Sterling is a small, ordinary New Hampshire town where nothing ever happens -- until a student enters the local high school with an arsenal of guns and starts shooting, changing the lives of everyone inside and out. The daughter of the judge sitting on the case is the state's best witness -- but she can't remember what happened in front of her own eyes. Or can she?

Review

Jodi Picoult's Book Nineteen Minutes from the cover looks like it is going to be about two young children! Well it is not, in the way we would expect it to be. It is about a group of children, and one boy Peter in particular who, like many children is the child who is always not good enough as he sees it, in his parents eyes. His older brother is a Grade A student and is amazing at sport and anything else he turns his hands to. Peter on the other hand is bullied from the day he starts school, in fact as soon as he gets on the school bus - the bigger boys throw his lunch box out the school bus window and so the story starts.

But we realy see what is happening to him when he goes to what we in England would call senior school. Peter has few friends except Josie who he works with after school in a local photo-copy shop where they become closer and have a bit of fun when they are doing a number of photo-copies which they discover are for their school. Josie has a steady boyfriend who is a leading player on one of the sports teams, for the school and is Matt is hoping to win a schollorship to Varsity from School. Peter does not like the fact that Josie has chosen Matt and that she hangs around with him all the time. In class there are various groups which naturally happen in any school, the sporty, brainy and those that just don't fit. Peter is one of the don't fit in to any group.

Then something happens at the school - which brings out the natural question WHY?

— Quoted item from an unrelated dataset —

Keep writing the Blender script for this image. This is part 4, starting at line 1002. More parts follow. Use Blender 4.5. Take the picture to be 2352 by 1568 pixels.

I found this book strange in some ways because in one chapter you are in the present and the next you are looking back at what happend to the charactors a few years before. But I have to agree, this book by Jodi Picoult does not shy away from fictional controversy; in fact, the more tangled and messy a moral dilemma appears then the better Jodi can spin the fast paced tales of a dysfunctional family, who have betrayed their son, and as she weaves you deeper into the plot you just have to stay with it till the end.